I certainly apologize if I’ve inferred you’re wrong, you’re not. Your explanation is perfectly adequate for a hydrofoil. Water is as incompressible as to make no difference. An airfoil moves through air, which is compressible … so density is proportional to pressure … and the OP isn’t asking about flight through an incompressible fluid.

The mass for a column of a given height is not equal due to the differing densities.

Also, varying gravity has nothing to do with buoyancy. The difference in gravity at balloon altitudes is infinitesimal.

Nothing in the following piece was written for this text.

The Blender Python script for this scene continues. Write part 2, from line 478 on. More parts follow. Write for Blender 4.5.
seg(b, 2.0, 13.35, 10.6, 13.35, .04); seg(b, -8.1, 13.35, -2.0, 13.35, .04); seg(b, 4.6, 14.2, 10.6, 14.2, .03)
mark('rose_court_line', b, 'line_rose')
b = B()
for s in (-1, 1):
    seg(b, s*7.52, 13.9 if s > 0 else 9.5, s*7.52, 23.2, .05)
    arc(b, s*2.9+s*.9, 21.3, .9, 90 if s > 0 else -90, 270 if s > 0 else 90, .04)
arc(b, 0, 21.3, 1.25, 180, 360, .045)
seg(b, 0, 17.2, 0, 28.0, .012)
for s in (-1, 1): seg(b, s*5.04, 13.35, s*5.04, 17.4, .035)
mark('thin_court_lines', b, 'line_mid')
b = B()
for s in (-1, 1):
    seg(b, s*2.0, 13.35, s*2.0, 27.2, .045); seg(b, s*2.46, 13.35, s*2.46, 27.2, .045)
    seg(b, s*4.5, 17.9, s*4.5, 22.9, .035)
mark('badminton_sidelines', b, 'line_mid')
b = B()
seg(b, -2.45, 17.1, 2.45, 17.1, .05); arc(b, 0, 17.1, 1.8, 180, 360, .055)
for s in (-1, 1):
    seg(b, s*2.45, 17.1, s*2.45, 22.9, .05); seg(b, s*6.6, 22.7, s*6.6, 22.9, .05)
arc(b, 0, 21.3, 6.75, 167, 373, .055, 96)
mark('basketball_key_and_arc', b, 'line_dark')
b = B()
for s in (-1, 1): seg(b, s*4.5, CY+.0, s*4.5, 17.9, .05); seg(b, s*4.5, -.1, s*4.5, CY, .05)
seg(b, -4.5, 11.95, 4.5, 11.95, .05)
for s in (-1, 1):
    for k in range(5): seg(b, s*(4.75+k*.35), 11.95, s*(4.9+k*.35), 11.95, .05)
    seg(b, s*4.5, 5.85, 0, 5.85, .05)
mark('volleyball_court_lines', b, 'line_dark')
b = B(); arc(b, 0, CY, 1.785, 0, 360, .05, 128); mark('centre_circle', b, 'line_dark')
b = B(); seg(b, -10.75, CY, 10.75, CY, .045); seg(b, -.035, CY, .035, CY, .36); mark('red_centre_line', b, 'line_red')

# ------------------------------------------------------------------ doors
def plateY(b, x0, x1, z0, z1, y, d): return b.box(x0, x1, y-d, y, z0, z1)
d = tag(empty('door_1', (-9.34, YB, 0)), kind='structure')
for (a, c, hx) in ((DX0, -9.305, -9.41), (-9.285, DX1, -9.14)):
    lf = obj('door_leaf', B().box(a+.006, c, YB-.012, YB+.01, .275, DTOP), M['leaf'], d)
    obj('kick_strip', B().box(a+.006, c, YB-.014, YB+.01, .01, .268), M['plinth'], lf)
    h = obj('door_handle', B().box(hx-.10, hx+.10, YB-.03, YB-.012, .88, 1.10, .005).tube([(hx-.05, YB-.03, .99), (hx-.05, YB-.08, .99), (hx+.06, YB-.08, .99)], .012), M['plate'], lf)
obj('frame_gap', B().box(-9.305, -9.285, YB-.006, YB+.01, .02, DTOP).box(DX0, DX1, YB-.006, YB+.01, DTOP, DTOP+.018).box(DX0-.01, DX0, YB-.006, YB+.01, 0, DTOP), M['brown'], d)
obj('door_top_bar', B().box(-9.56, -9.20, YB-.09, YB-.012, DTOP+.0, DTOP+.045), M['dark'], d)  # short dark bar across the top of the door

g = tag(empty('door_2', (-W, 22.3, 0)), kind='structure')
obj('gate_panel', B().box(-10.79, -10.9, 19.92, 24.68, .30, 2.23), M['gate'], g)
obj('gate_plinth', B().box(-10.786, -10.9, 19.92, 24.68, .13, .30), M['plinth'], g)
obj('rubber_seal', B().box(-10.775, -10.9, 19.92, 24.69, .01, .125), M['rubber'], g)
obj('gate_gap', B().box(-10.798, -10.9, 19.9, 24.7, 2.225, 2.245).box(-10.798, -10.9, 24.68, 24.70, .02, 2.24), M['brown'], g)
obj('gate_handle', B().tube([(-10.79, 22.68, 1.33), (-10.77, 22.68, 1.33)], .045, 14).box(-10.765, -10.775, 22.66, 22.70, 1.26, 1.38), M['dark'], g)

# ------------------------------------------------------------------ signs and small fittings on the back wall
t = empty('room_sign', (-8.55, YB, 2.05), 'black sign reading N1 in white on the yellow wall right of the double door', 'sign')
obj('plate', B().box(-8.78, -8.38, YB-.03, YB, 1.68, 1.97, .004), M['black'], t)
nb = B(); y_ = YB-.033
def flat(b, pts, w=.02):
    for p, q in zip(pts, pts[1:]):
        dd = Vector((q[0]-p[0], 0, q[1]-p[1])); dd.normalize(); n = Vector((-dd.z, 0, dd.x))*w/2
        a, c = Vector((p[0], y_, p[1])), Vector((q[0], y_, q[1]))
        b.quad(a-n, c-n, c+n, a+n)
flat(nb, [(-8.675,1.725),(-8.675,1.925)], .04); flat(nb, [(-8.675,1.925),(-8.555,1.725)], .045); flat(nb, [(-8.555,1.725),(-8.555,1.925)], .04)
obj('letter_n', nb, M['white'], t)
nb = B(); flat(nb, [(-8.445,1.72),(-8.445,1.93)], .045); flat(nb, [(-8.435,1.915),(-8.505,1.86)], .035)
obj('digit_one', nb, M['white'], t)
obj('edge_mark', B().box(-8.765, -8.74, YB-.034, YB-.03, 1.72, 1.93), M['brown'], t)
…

You seem to be thinking that the pressure is constant within the volume of the balloon–it’s not, since it doesn’t account for the weight of the column of gas. The pressure at the bottom is equal due to the vent. But the pressure at the top is not, because cold air weighs more than hot air. The cold air undergoes a faster decrease in pressure with altitude, and so at the top of the balloon there is a differential.

There are gliders that use rotor-wings as well as fixed wings. They’re not nearly as common, but I have actually seen a gyroglider in action.

:dubious: So…you’re looking for one single explanation for all types of lift - even if it’s overly complicated, even if it doesn’t explain lift in incompressible fluid media, even if there are other, simpler, long-established explanations that nicely explain lift in both compressible and incompressible fluid media.

Good luck with that.

The units of relativistic momentum are the same as classical momentum. Classically, momentum is mass times velocity, so the units are kilogram-meters/second. That’s the same as joule-seconds per meter (since a joule is a kilogram-meter^2 per second^2).

As Chronos mentioned, kinetic energy is not the magnitude of momentum. Not sure where you got that idea. Classically, KE is 1/2 mass times the square of the magnitude of the velocity vector.